Spirit of revolt lives on in Syria’s exiles

Author: Agencies

They may be scarred, but nothing, not even torture, bombing or exile, could break them. As the Arab Spring revolts swept through the Middle East and North Africa region like a wildfire, thousands of young Syrians joined protests in March 2011 demanding change in a nation ruled by the family of President Bashar al-Assad since 1970. The regime’s revenge was swift and brutal, and many of the non-violent activists at the heart of the uprising paid with their freedom and their lives.

AFP interviewed four Syrian activists who ended up as refugees after surviving extreme violence and immeasurable loss.

But even now, with no end in sight to their exile, they do not regret their revolution.

Here are their stories.

Stockholm: The public speaker

The first thing Omar Alshogre sees when he wakes up in his Stockholm flat are the photographs of two prison guards who tortured him in Branch 215, one of Syria’s most notorious detention centres.

It may seem surprising but Alshogre wanted the pictures, which he had to buy off the guards’ families and keeps on his bedside table, as a reminder to himself that: “They could not break me, and I’m still alive.”

Alshogre, now 25, says he was just 15 when regime forces first arrested him “along with all the men” in his village near Baniyas city — a protest hub in a largely pro-government province — on the Mediterranean coast.

He was released two days later — but only after his interrogators had pulled out his fingernails and broken his leg.

“I understood what freedom meant for the first time, and that’s when I started protesting,” Alshogre tells AFP via a videoconference app.

Over the next 18 months, he was detained six more times in different places, including at his cousin’s home, in the classroom and at checkpoints.

In May 2012, regime troops attacked his village, killing his father, a retired army officer, and his two brothers.

Following his final arrest in November 2012, he was transferred to a total of 10 different prisons and detention centres.

“I saw more of Syria’s prisons than I ever saw of Syria itself,” he says.

Released in 2015, he was a shadow of his former self, weighing just 34 kilos (just under 75 pounds).

To save her sons’ lives, his mother smuggled Omar and his younger brother Ali, then 20 and 11 years old, into Turkey.

At the height of Europe’s migrant crisis, they boarded a smuggler’s boat to Greece and crossed Europe to Sweden, where they were granted asylum. Alshogre has since learned Swedish and English and speaks both fluently.

Now, he works for the Syrian Emergency Task Force, a US-based advocacy organisation, and has testified before Washington’s Senate Committee on Foreign Relations on torture in Syria’s prisons.

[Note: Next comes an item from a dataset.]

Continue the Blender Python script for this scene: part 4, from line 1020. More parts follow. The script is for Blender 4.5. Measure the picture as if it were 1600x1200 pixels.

He has given TED talks on his experience, inspiring his audience with a universal message on overcoming pain by finding meaning even in one’s darkest hour.

And recently he won a place at Georgetown University in Washington DC to study business and entrepreneurship.

“It is not easy to lose your home, your father, your brothers, your school, your town, your mountains and your memories,” he says.

“But if I had the possibility to go back in time, I wouldn’t do it. Because the revolution is the first thing we did right in Syria.”

Berlin: The humanitarian

“When I was pregnant and I had pain in my belly, I would cry. Not for me, but for the Syrians living in displacement camps who can’t see a doctor, and for the detainees who suffer constantly,” says Nivin Al-Mousa, who has lived in Berlin since 2015.

When she joined the protests in her town of Taybet al-Imam in the central province of Hama, she never imagined she would end up seeking refuge abroad.

In 2013, her younger brother Hamza, also a non-violent activist, was detained at a checkpoint.

“We later learned that he had been tortured to death,” says Al-Mousa, who identified his body in one of the pictures of torture victims’ corpses released by a former Syrian military police photographer, codenamed “Caesar”, who fled the country taking thousands of photographs documenting abuse and torture.

“The moment you see that picture, a wound opens inside you, and the pain never heals,” she tells AFP.